Gas trade relations between Gazprom and private importers are one of the more important topics regarding the Turkish gas market, a source at a Turkish think-tank told NGE. But he said he could not confirm that the discount rate had been completely terminated.

Another trader, also not with one of the affected companies, told NGE April 19 that the flows restarted April 1 in full, but that while Gazprom had reinstated the 10.25% discount for Q1, from now on it would supply the traders without any discount, putting their price at parity with Gazprom's price through the Balkans. He said the price for Q1 would be the oil-indexed price it charged Botas, less 10.25%.

He thought that this would improve Gazprom's chances in the ongoing arbitration case with Botas, since if it charged Botas more, that would be shown to be discriminatory. "They must charge the same price for the same molecules through the same route," the trader said, estimating it at $175/'000 m³. He conceded that elsewhere in Europe Gazprom did not follow that policy.

Gazprom also supplies gas to Botas through Blue Stream, which goes under the Black Sea.

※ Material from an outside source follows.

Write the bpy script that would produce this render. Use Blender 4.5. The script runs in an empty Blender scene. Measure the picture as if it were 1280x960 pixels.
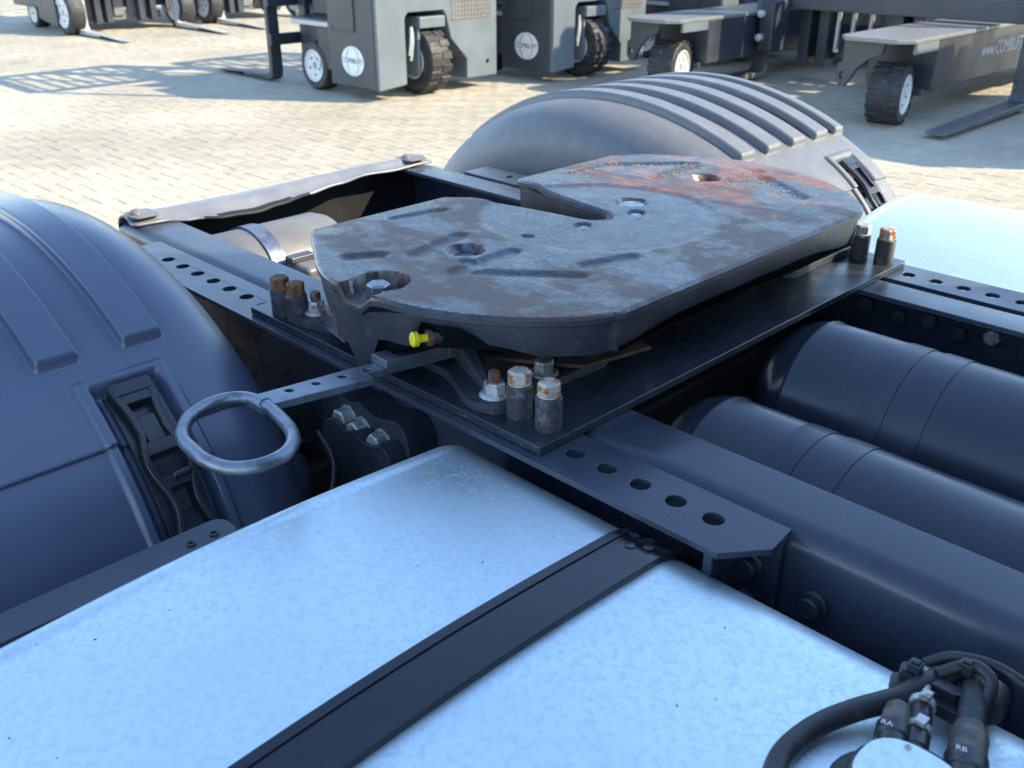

The private companies won rights to the gas following an auction held by the dominant importer, Botas, with delivery only offered at the western end, through pipelines that come through Ukraine and the Balkans.

Indicative of the unusual relationships that can exist in the gas industry, the owners of these companies include Anglo-Dutch major Shell, which is partnering Gazprom in a slew of upstream and midstream projects in Russia including Nord Stream 2 and Sakhalin Energy; and Gazprom itself.